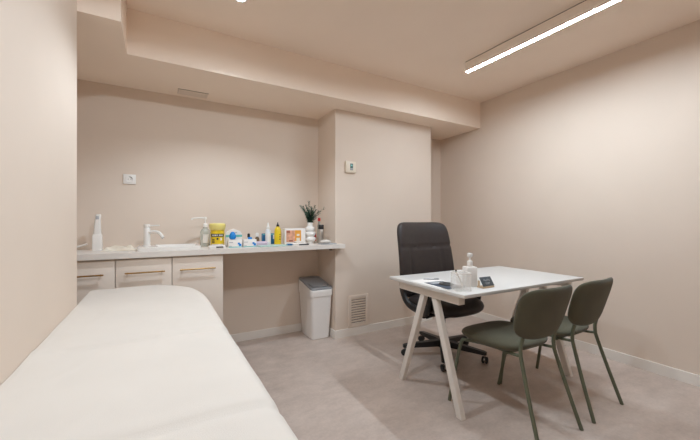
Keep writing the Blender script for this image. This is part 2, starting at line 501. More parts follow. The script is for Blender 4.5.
cabinet(-0.2590, 0.0955, 'greige base cabinet with brass bar handle under the tap', -0.190, 0.037)
cabinet(0.097, 0.466, 'greige base cabinet with brass bar handle beside the open knee space', 0.160, 0.392)

# basin
t = thing('washbasin', 'long low white basin with raised rim in the worktop beside the tap', 'sink', (0.10, 3.09, WT))
def rr_at(z, x0, x1, y0, y1, r):
    return [(x, y, z) for x, y in rrect(x1-x0, y1-y0, r, 6, (x0+x1)/2, (y0+y1)/2)]
bx0, bx1, by0, by1 = -0.235, 0.210, -0.145, 0.165      # outer rim
ix0, ix1, iy0, iy1 = -0.115, 0.197, -0.130, 0.150      # bowl opening
loops = [rr_at(0.0005, bx0, bx1, by0, by1, 0.02), rr_at(0.024, bx0-0.001, bx1+0.001, by0-0.001, by1+0.001, 0.02), rr_at(0.027, bx0+0.002, bx1-0.002, by0+0.002, by1-0.002, 0.018),
         rr_at(0.027, ix0, ix1, iy0, iy1, 0.025), rr_at(0.022, ix0+0.004, ix1-0.004, iy0+0.004, iy1-0.004, 0.025), rr_at(-0.025, ix0+0.075, ix1-0.03, iy0+0.03, iy1-0.03, 0.03), rr_at(-0.032, ix0+0.10, ix1-0.06, iy0+0.06, iy1-0.06, 0.03)]
R = [[bm_v for bm_v in Lp] for Lp in loops]
bm = B()
R = [[bm.verts.new(p) for p in Lp] for Lp in loops]
n = len(R[0])
for a, b_ in zip(R, R[1:]):
    for k in range(n):
        bm.faces.new((a[k], a[(k+1) % n], b_[(k+1) % n], b_[k]))
bm.faces.new(R[-1])
obj('bowl', bm, M['ceramic'], t)
bm = B(); lathe(bm, [(0.0, -0.0315), (0.02, -0.0315), (0.022, -0.0295), (0.0, -0.0285)], 20, Matrix.Translation((0.06, 0.01, 0))); obj('drain', bm, M['chrome'], t)

# tap
TZ = WT+0.0275
t = thing('basin_tap', 'white single lever tap with curved spout beside the basin', 'tap', (-0.072, 3.10, TZ))
bm = B(); lathe(bm, [(0.0, 0), (0.028, 0), (0.028, 0.004), (0.0245, 0.007), (0.0235, 0.140), (0.022, 0.143), (0.022, 0.147), (0.0235, 0.150), (0.0235, 0.170), (0.020, 0.174), (0.0, 0.174)], 28); obj('body', bm, M['ceramic'], t)
bm = B(); tube(bm, smooth_path([(0.012, -0.01, 0.108), (0.05, -0.028, 0.114), (0.085, -0.045, 0.104), (0.11, -0.058, 0.068)], 6), 0.0125, 14); s = obj('spout', bm, M['ceramic'], t)
bm = B(); tube(bm, [(0.109, -0.0575, 0.0685), (0.1125, -0.0592, 0.0635)], 0.0105, 14); obj('aerator', bm, M['chrome'], s)
bm = B(); tube(bm, [(0.01, -0.004, 0.162), (0.085, -0.040, 0.165)], 0.0065, 10, flat=0.8); obj('lever', bm, M['ceramic'], t)

# ------------------------------------------------------------------ things on the worktop
Z = WT
Z0 = WT + 0.0005
# white device standing at the left
t = thing('handheld_device', 'tall white slim device standing in its box shaped stand at the worktop end', 'device', (-0.402, 3.20, Z0))
t.scale = (1.0, 1.0, 1.02)
bm = B(); rloft(bm, [(0, 0.062, 0.06, 0.006), (0.112, 0.059, 0.057, 0.006), (0.118, 0.054, 0.052, 0.006), (0.124, 0.050, 0.048, 0.006)]); obj('stand', bm, M['whiteplastic'], t)
bm = B()
loft(bm, [[(x+dx, y, z) for x, y in rrect(w_, 0.038, 0.010, 4)] for z, w_, dx in ((0.1245, 0.048, 0.0), (0.18, 0.042, 0.001), (0.235, 0.036, 0.003), (0.262, 0.037, 0.005), (0.274, 0.030, 0.006))])
h = obj('handset', bm, M['whiteplastic'], t)
bm = B(); box(bm, -0.008, 0.012, -0.0215, -0.0185, 0.235, 0.26, 0.001); obj('nozzle', bm, M['greypaper'], h)
# rod at far left
bm = B(); tube(bm, smooth_path([(-0.66, 3.25, Z0+0.010), (-0.56, 3.25, Z0+0.022), (-0.47, 3.25, Z0+0.048)], 6), 0.007, 8)
tag(obj('white_cable', bm, M['whiteplastic']), 'short white cable curling behind the tall white device', 'cable')
# cotton cloth
bm = B()
NX, NY = 40, 14
V = []
for i in range(NX+1):
    row = []
    for j in range(NY+1):
        u, v = i/NX, j/NY
        x = -0.362 + 0.222*u; y = 3.045 + 0.14*v + 0.02*math.sin(u*5)
        edge = min(1, 6*min(u, 1-u))*min(1, 4*min(v, 1-v))
        z = 0.004 + edge*(0.016 + 0.016*math.sin(u*7+v*3.5)**2 + 0.008*noise.noise((u*6, v*4, 0)))
        row.append((x, y, z))
    V.append(row)
top = [[bm.verts.new((x, y, Z+z)) for x, y, z in r] for r in V]
bot = [[bm.verts.new((x, y, Z0)) for x, y, z in r] for r in V]
for i in range(NX):
    for j in range(NY):
        bm.faces.new((top[i][j], top[i+1][j], top[i+1][j+1], top[i][j+1]))
        bm.faces.new((bot[i][j+1], bot[i+1][j+1], bot[i+1][j], bot[i][j]))
for i in range(NX):
    bm.faces.new((bot[i][0], bot[i+1][0], top[i+1][0], top[i][0])); bm.faces.new((top[i][NY], top[i+1][NY], bot[i+1][NY], bot[i][NY]))
for j in range(NY):
    bm.faces.new((top[0][j], top[0][j+1], bot[0][j+1], bot[0][j])); bm.faces.new((bot[NX][j], bot[NX][j+1], top[NX][j+1], top[NX][j]))
tag(obj('folded_cloth', bm, M['cotton'], angle=60), 'crumpled cream cloth lying between the device and the tap', 'cloth')

def pump_head(t, z0, m, s=1.0, ang=0.0):
    """collar, stem and nozzle of a pump dispenser; the nozzle points along ang"""
    bm = B()
    lathe(bm, [(0.0, z0), (0.017*s, z0), (0.017*s, z0+0.022*s), (0.012*s, z0+0.028*s), (0.0055*s, z0+0.03*s), (0.0055*s, z0+0.058*s), (0.0, z0+0.058*s)], 18)
    p = obj('pump', bm, m, t)
    bm = B()
    lathe(bm, [(0.0, z0+0.052*s), (0.013*s, z0+0.052*s), (0.015*s, z0+0.058*s), (0.013*s, z0+0.07*s), (0.0, z0+0.072*s)], 18)
    c, s_ = math.cos(ang), math.sin(ang)
    tube(bm, smooth_path([(0, 0, z0+0.064*s), (0.03*s*c, 0.03*s*s_, z0+0.065*s), (0.052*s*c, 0.052*s*s_, z0+0.061*s), (0.062*s*c, 0.062*s*s_, z0+0.052*s)], 4), 0.0052*s, 10)
    obj('nozzle', bm, m, p)

# soap dispenser (glass)
t = thing('soap_dispenser', 'clear glass soap dispenser with long white pump next to the basin', 'soap dispenser', (0.370, 3.215, Z0))
t.scale = (1.08, 1.08, 1.10)
bm = B(); rloft(bm, [(0, 0.068, 0.068, 0.018), (0.004, 0.074, 0.074, 0.02), (0.115, 0.074, 0.074, 0.02), (0.135, 0.06, 0.06, 0.026), (0.146, 0.036, 0.036, 0.0178), (0.156, 0.034, 0.034, 0.0168)]); b0 = obj('bottle', bm, M['gel'], t)
bm = B(); box(bm, -0.022, 0.022, -0.0385, -0.0372, 0.03, 0.10); obj('label_panel', bm, M['paper'], b0)
bm = B()
lathe(bm, [(0.0, 0.156), (0.019, 0.156), (0.019, 0.178), (0.011, 0.186), (0.006, 0.188), (0.006, 0.225), (0.0, 0.225)], 18)
p = obj('pump', bm, M['whiteplastic'], t)
bm = B(); lathe(bm, [(0.0, 0.218), (0.012, 0.218), (0.014, 0.224), (0.012, 0.238), (0.0, 0.24)], 18)
tube(bm, smooth_path([(0, 0, 0.23), (-0.05, -0.01, 0.231), (-0.095, -0.02, 0.226), (-0.105, -0.022, 0.214)], 4), 0.0058, 10)
obj('nozzle', bm, M['whiteplastic'], p)

# yellow sharps tub
t = thing('sharps_container', 'bright yellow sharps tub with pale yellow lid and black printed band', 'container', (0.450, 3.06, Z0))
t.scale = (0.86, 0.86, 1.0)
bm = B(); lathe(bm, [(0.0, 0), (0.060, 0), (0.063, 0.004), (0.067, 0.148), (0.0, 0.148)], 36); tb = obj('tub', bm, M['yellow'], t)
bm = B(); lathe(bm, [(0.0, 0.1485), (0.070, 0.1485), (0.074, 0.153), (0.077, 0.172), (0.079, 0.178), (0.078, 0.196), (0.070, 0.206), (0.03, 0.209), (0.0, 0.209)], 36); obj('lid', bm, M['paleyellow'], t)
def arc_label(z0, z1, r0, r1, a0, a1, m, name, parent, seg=14, th=0.0012):
    """printed band wrapped on a round body (r0 at z0, r1 at z1)"""
    bm = B()
    A, C_ = [], []
    for k in range(seg+1):
        a = a0+(a1-a0)*k/seg
        A.append([bm.verts.new((math.cos(a)*(r+dr), math.sin(a)*(r+dr), z)) for r, z, dr in ((r0, z0, 0.0002), (r0, z0, th), (r1, z1, th), (r1, z1, 0.0002))])
    for p_, q_ in zip(A, A[1:]):
        for k in range(4):
            bm.faces.new((p_[k], q_[k], q_[(k+1) % 4], p_[(k+1) % 4]))
    bm.faces.new(list(reversed(A[0]))); bm.faces.new(A[-1])
    return obj(name, bm, m, parent)
def rt(z): return 0.063 + 0.004*z/0.148
FA = -1.72      # azimuth that faces the room
band = arc_label(0.092, 0.118, rt(0.092), rt(0.118), FA-1.05, FA+1.05, M['charcoal'], 'black_band', tb)
arc_label(0.014, 0.030, rt(0.014), rt(0.03), FA-1.0, FA+1.0, M['paper'], 'white_band', tb)
for k in range(7):      # unreadable white lettering on the band
    a = FA-0.78+k*0.22 + (0.1 if k > 3 else 0)
    arc_label(0.099, 0.111, rt(0.099), rt(0.111), a, a+0.13, M['paper'], 'band_mark', band, 3, 0.0018)
arc_label(0.066, 0.084, rt(0.066), rt(0.084), FA-0.12, FA+0.14, M['charcoal'], 'hazard_mark', tb, 4)
arc_label(0.060, 0.082, rt(0.060), rt(0.082), FA+0.40, FA+0.68, M['paper'], 'white_spot', tb, 4)
for zz in (0.04, 0.052, 0.064):
    arc_label(zz, zz+0.007, rt(zz), rt(zz), FA-0.85, FA-0.42, M['charcoal'], 'text_mark', tb, 5)

# flat white pack in front of the tub
t = thing('gauze_pack', 'flat white packet lying before the yellow tub', 'packet', (0.425, 2.93, Z0), 0.05)
bm = B(); rloft(bm, [(0, 0.125, 0.06, 0.006), (0.006, 0.13, 0.064, 0.008), (0.020, 0.13, 0.064, 0.008), (0.024, 0.118, 0.055, 0.006)]); p = obj('wrapper', bm, M['paper'], t)
bm = B(); box(bm, -0.01, 0.045, -0.0335, -0.0318, 0.006, 0.017); obj('dark_print', bm, M['charcoal'], p)
# brown jar behind
t = thing('brown_jar', 'tiny brown glass jar squeezed beside the yellow tub', 'jar', (0.555, 3.07, Z0))
bm = B(); lathe(bm, [(0, 0), (0.020, 0), (0.022, 0.003), (0.022, 0.045), (0.018, 0.05), (0, 0.05)], 20); obj('jar_body', bm, M['brown'], t)
bm = B(); lathe(bm, [(0, 0.0505), (0.0205, 0.0505), (0.0205, 0.066), (0.019, 0.068), (0, 0.068)], 20); obj('lid', bm, M['vent'], t)

# white pack with pointed top and teal band
t = thing('tissue_pack', 'white gabled pack with teal band standing behind two small boxes', 'pack', (0.592, 3.10, Z0), -0.1)
t.scale = (0.88, 0.9, 1.0)
bm = B()
prof = [(-0.078, 0), (0.078, 0), (0.078, 0.115), (0.062, 0.135), (0.0, 0.158), (-0.062, 0.135), (-0.078, 0.115)]
a = [bm.verts.new((x, -0.035, z)) for x, z in prof]; b_ = [bm.verts.new((x, 0.035, z)) for x, z in prof]
bm.faces.new(a); bm.faces.new(list(reversed(b_)))
for k in range(len(prof)):
    bm.faces.new((a[k], a[(k+1) % len(prof)], b_[(k+1) % len(prof)], b_[k]))
bmesh.ops.bevel(bm, geom=list(bm.edges), offset=0.004, segments=2, affect='EDGES')
p = obj('carton', bm, M['paper'], t)
bm = B(); box(bm, -0.079, 0.079, -0.0362, -0.0348, 0.084, 0.104); obj('teal_band', bm, M['teal'], p)
bm = B(); box(bm, -0.03, 0.03, -0.0358, -0.0348, 0.118, 0.126); obj('grey_print', bm, M['greypaper'], p)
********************
## Work to do
Quote, please, every line of the material above from its start through the line that has "cabinet(0.097, 0.466, 'greige", reproducing the words exactly and dropping any images.

## Exercise result
Keep writing the Blender script for this image. This is part 2, starting at line 501. More parts follow. The script is for Blender 4.5.
cabinet(-0.2590, 0.0955, 'greige base cabinet with brass bar handle under the tap', -0.190, 0.037)
cabinet(0.097, 0.466, 'greige base cabinet with brass bar handle beside the open knee space', 0.160, 0.392)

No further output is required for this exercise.